With food prices rising, Haiti's poorest can't afford even a daily plate of rice, and some take desperate measures to fill their bellies.
Charlene, 16 , with a 1-month-old son, has come to rely on a traditional Haitian remedy for hunger pangs: cookies made of dried yellow dirt from the country's central plateau.
Cookies made of dirt, salt and vegetable shortening have become a regular meal for her, according to this report .
At the market , two cups of rice now sell for 60 cents, up 10 cents from December and 50 percent from a year ago. Beans, condensed milk and fruit have gone up at a similar rate, and even the price of the edible clay has risen over the past year by almost $1.50. Dirt to make 100 cookies now costs $5, the cookie makers say.

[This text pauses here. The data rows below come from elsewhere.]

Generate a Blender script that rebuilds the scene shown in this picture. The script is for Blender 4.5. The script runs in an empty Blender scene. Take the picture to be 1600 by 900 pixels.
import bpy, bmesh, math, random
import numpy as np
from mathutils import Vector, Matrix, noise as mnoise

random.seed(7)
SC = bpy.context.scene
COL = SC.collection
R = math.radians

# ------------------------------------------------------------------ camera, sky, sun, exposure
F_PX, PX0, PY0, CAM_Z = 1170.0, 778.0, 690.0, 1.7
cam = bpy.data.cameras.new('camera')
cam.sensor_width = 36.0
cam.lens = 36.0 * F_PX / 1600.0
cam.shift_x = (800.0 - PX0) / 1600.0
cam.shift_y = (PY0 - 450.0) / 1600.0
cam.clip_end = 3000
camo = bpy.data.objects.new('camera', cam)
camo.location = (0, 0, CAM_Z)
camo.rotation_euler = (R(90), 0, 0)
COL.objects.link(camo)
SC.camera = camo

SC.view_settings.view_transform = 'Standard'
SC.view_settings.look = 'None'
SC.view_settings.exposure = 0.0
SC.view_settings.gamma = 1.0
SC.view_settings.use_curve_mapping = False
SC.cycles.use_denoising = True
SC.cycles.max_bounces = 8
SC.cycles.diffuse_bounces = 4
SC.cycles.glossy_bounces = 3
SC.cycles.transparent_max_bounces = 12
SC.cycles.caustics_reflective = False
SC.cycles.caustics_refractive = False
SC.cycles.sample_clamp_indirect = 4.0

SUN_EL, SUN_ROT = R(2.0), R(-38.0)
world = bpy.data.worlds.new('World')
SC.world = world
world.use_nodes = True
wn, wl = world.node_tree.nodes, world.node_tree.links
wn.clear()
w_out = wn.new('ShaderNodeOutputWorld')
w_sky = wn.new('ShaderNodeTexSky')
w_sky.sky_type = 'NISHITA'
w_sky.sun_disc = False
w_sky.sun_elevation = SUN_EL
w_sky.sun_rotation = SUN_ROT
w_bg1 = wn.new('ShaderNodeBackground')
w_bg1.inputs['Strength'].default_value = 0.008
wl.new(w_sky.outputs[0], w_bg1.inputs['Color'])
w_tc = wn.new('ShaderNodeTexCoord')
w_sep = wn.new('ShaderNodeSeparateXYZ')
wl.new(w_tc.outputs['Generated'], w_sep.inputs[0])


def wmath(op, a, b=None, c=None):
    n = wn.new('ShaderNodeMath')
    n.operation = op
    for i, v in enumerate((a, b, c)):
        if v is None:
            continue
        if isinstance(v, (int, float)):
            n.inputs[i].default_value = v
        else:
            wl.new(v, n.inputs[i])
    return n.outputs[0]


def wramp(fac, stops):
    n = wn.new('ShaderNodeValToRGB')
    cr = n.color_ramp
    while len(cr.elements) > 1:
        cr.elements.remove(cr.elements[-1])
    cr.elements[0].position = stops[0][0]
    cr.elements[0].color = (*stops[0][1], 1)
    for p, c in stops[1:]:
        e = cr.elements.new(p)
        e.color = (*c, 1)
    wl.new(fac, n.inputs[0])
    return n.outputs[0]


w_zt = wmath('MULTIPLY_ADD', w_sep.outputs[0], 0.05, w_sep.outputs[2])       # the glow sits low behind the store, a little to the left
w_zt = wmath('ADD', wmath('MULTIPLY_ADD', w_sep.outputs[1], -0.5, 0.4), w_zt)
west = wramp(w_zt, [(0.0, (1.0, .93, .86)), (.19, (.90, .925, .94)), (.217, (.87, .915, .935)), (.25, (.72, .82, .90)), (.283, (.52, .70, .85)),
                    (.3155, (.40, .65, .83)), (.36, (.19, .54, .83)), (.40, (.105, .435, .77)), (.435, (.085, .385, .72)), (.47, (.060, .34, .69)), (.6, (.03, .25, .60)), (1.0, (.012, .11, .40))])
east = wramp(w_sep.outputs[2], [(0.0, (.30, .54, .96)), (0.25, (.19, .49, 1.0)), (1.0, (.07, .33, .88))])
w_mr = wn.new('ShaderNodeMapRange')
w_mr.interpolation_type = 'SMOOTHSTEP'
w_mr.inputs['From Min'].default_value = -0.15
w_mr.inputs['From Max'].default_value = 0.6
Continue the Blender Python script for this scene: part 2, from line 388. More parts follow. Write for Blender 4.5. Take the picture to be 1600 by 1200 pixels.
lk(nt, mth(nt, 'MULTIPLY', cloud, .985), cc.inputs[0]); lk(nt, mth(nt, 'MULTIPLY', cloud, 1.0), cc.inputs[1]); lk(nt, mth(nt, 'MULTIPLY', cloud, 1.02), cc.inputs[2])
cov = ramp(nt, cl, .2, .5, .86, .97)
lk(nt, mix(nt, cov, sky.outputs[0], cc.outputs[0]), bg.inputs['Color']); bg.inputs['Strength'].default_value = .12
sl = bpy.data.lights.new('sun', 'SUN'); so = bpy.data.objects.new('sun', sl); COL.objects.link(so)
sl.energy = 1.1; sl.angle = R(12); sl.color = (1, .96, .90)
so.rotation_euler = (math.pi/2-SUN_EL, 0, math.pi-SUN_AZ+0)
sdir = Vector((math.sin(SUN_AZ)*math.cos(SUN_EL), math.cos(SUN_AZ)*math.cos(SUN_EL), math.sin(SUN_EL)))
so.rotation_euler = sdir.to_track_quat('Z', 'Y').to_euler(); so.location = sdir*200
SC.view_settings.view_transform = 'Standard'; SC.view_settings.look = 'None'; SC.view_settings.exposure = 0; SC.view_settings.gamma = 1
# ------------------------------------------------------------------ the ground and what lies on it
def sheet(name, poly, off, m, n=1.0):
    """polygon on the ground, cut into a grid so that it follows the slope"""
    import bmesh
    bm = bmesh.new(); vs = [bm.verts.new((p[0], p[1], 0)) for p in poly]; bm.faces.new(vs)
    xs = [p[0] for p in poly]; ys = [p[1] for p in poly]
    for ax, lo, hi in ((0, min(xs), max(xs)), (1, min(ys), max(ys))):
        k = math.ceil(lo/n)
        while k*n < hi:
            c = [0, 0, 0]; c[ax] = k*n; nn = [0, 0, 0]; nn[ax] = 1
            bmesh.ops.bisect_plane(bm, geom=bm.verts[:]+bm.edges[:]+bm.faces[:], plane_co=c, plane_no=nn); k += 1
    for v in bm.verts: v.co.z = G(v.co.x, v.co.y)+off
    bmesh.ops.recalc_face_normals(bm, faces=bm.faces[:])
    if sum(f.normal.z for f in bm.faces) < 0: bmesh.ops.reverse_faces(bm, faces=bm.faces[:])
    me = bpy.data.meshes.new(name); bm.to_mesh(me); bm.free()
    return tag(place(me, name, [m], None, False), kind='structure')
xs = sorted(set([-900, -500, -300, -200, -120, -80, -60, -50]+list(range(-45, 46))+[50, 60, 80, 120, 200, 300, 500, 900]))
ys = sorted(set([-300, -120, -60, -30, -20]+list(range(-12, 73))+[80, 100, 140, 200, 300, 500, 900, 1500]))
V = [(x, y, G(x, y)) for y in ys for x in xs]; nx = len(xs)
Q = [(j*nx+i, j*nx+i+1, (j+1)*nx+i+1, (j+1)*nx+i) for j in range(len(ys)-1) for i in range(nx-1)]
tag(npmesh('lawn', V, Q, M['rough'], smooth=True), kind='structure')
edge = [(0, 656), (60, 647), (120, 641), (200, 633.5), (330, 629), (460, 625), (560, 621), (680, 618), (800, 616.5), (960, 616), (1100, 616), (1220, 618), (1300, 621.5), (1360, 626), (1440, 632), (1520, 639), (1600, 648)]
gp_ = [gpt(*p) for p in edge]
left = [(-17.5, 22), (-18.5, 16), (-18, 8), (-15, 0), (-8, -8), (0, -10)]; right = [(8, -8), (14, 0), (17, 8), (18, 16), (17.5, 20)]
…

Still, at about 5 cents apiece, the cookies are a bargain compared to food staples. Merchants truck the dirt from the central town of Hinche to the La Saline market, women buy the dirt, then process it into mud cookies , they strain out rocks and clumps on a sheet, and stir in shortening and salt. Then they pat the mixture into mud cookies and leave them to dry under the scorching sun. The finished cookies are carried in buckets to markets or sold on the streets.
"I'm hoping one day I'll have enough food to eat, so I can stop eating these," she said. "I know it's not good for me." said Charlene .
About 80 percent of people in Haiti live on less than $2 a day and a tiny elite controls the economy.